Desde Aclad (Asociación Ciudadana de Lucha contra la Droga), su gerente Miguel Plaza lo confirma. Cada vez aparecen por la puerta a edades más tempranas, “chicos escolarizados” que aún no se han desarrollado ni intelectual ni físicamente y esto “es lo más preocupante. Además, las sustancias son más potentes que hace años”. De ahí que vayan a implantar más servicios de tarde, compatibles con el horario escolar. La mayoría acuden a la unidad especial movidos por la presión que reciben en casa, “sus padres los ven alterados y van”. Plaza alerta del desconocimiento y la facilidad para conseguir cualquier tipo de sustancia: “Internet es un servicio a la carta”.
El responsable señala que se está tratando de formar, pero recuerda que las adicciones nunca desaparecerán. Evolucionan y colectivos como Aclad se adaptan a lo nuevo. Y actúan. A punto de publicar la memoria de 2018, indica que los enganchados a la heroína son residuales: “Para constatar el repunte, hace falta tiempo” porque de los primeros consumos hasta que llegan, transcurren meses”. Para eso, tienen que cambiar sus circunstancias sociales. Cuando el entorno se vuelve hostil, piden ayuda en Aclad o en Fundación Érguete, donde se dieron algunas altas por consumo de heroína, pero, sobre todo, por cocaína inyectada. Ellos son los únicos que recogen jeringuillas y dejan kits con ácido y otros materiales por toda la ciudad.
Dicen que, aún así, la mayor parte se pincha en casa “es gente invisible, aunque en la calle hay más presencia desde hace tres años”.
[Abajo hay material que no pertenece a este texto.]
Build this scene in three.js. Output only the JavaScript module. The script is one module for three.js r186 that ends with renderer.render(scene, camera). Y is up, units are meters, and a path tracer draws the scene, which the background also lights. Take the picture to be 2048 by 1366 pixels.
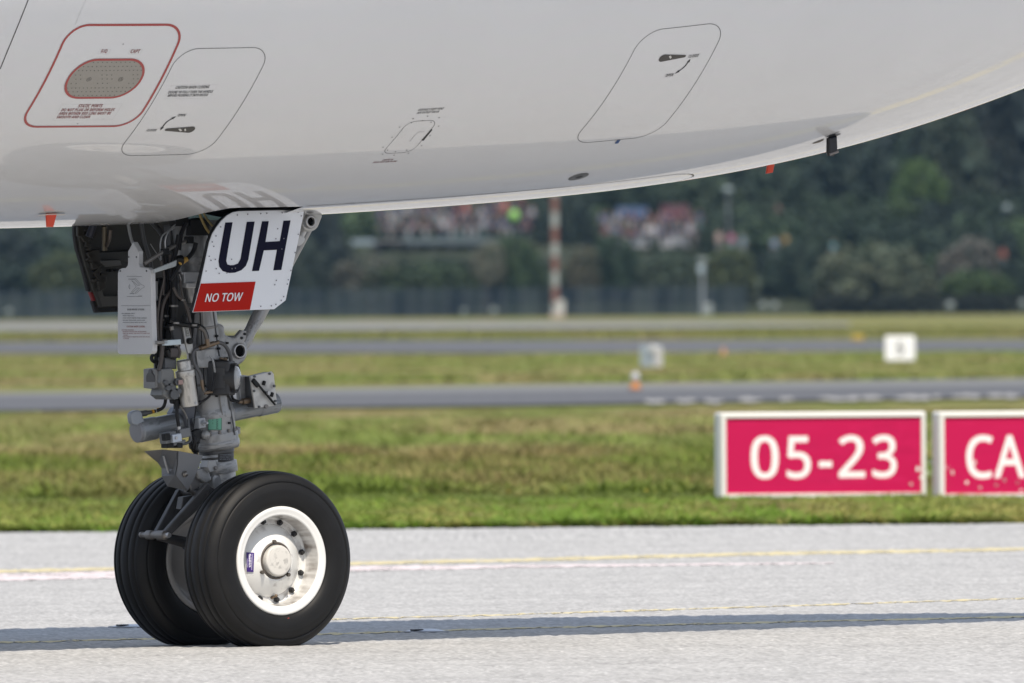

El 80% tiene entre 30 y 45 años y una capacidad adquisitiva muy limitada. Ayudas como la Risga les permiten tener una vivienda. Son policonsumidores reenganchados y con problemas familiares. Ya hablaron con el servicio de limpieza municipal y “los empleados han hecho un cursillo para poder retirar las agujas”. El año pasado sumaron 20 o 25 altas, en lo que va del año ya son doce los nuevos. El 50% consumían drogas duras. La historia se repite.